Одна особенность, однако, имеет отношение к нашему предмету: обычай приделывать портретную голову к идеальному обнаженному телу. Эта ошибка вкуса — ибо я считаю, что мы должны признать ее таковой, — была, как и прочие ошибки вкуса, приписана римлянам; между тем она появляется в произведениях, созданных до возникновения Римской империи, например в так называемом эллинистическом «Принце» из музея Терм. Очевидно, тогда думали, что божественность правителя можно усилить, дав ему тело бога. Впоследствии эту практику одобрили первые римские императоры, и она получила широкое распространение. Нам, обращающим внимание прежде всего на голову, кажутся несколько смешными эти академические обнаженные в духе Фидия, потерявшие свою индивидуальность несколько веков тому назад, увенчанные портретами несчастного Клавдия или помешанного Калигулы. Однако позднее при дворе императора появился человек, благодаря своему странному совершенству создавший новый идеал красоты, — Антиной из Вифинии[36]. Именно по воле императора Адриана прекрасные черты его любимца перешли к статуям богов; мы обнаруживаем эту темную арабскую голову на туловищах Аполлона, Гермеса и Диониса, чьи традиционные пропорции были изменены, чтобы соответствовать более тяжелому торсу фаворита. Едва ли не впервые с IV века до нашей эры тип красоты взят из реальности, а не из книги образцов. И посему, обходя галерею античной скульптуры, мы часто останавливаем свой взгляд на этих знойных чертах лица и вновь и вновь ощущаем тепло хоть и такой давней, но личной привязанности. Несомненно, люди эпохи Возрождения, величайшие индивидуалисты, чувствовали то же самое; и по этой причине характерные черты Антиноя все еще ощутимы, когда после долгого изгнания нагота Аполлона возвращается в образе «Давида» Донателло.
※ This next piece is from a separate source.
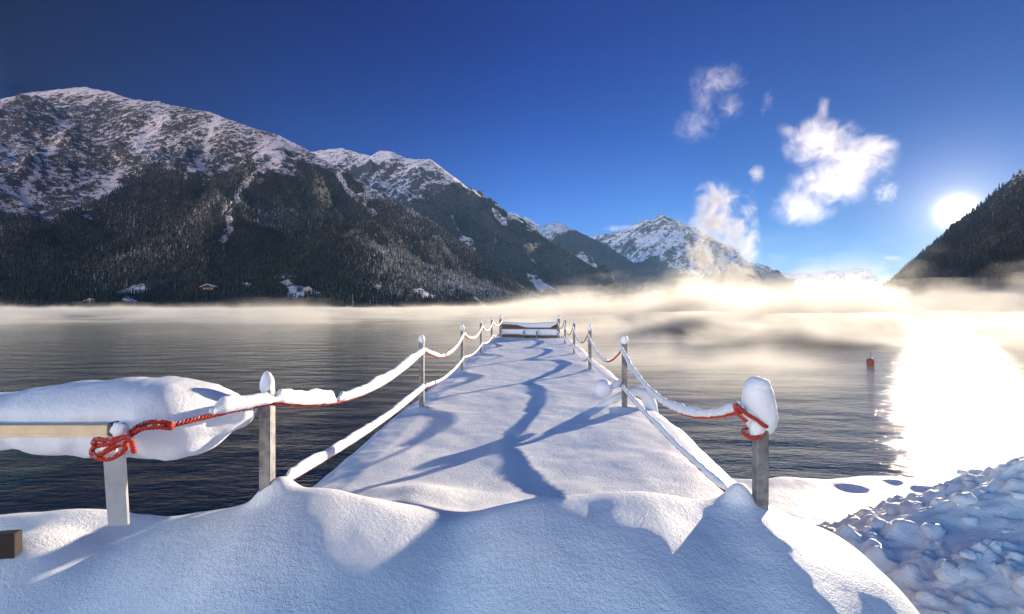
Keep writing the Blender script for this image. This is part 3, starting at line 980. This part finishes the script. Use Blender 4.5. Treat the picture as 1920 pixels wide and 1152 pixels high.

55. Аполлон Бельведерский. Греция, II в. до н. э. (?)

Прежде чем покинуть античный мир, рассмотрим еще одну статую Аполлона, ибо, каким бы ни был ее статус как произведения искусства, она обладала почти магической силой, — речь идет об «Аполлоне Бельведерском» (ил. 35)[37]. Сто пятьдесят лет назад он был, несомненно, одним из двух наиболее известных произведений искусства в мире. В огромном томе, изданном Дидо в прославление триумфов Наполеона, на одной из страниц нет ничего, кроме слов: «EApollon et le Laocoon emportes a Paris»[38]. От Рафаэля до Винкельмана художники и критики, чье понимание искусства по меньшей мере сравнимо с нашим, соревновались друг с другом в похвалах ему. «Это есть, — говорит Винкельман, — высший идеал искусства среди всех произведений древности… Вознесись духом своим, о читатель, в это царство воплощенной красоты и там создавай себе образы божественной природы». К сожалению, для современного читателя это царство закрыто. Он может лишь представлять в своем воображении, что в течение трех столетий «Аполлон Бельведерский» утолял тот самый обывательский голод, который позже потребует плюмажей и пинаклей романтизма; и, пока это продолжалось, зритель мог не обращать внимание на слабое телосложение и дряблые поверхности, которые с позиции эстетического чувства сводят к нулю другие достоинства статуи. Вероятно, ни в одном другом известном произведении замысел и исполнение не разделены столь мучительно, а поскольку мы думаем, что они должны быть неразделимы, чтобы придать искусству новую жизнь, — можно считать статую из Ватикана мертвой. Однако в бронзовой отливке, сделанной для Франциска I и ныне находящейся в Лувре, механическая заглаженность мрамора несколько скрыта, и без большого усилия мы можем представить себе сияющий оригинал, тонко моделированный, тщательно отделанный резцом, с золотым плащом и золотыми волосами. Каким щеголеватым вестником богов он, должно быть, был! Это античное богоявление: бог спускается на землю в блеске лучей своего небесного путешествия.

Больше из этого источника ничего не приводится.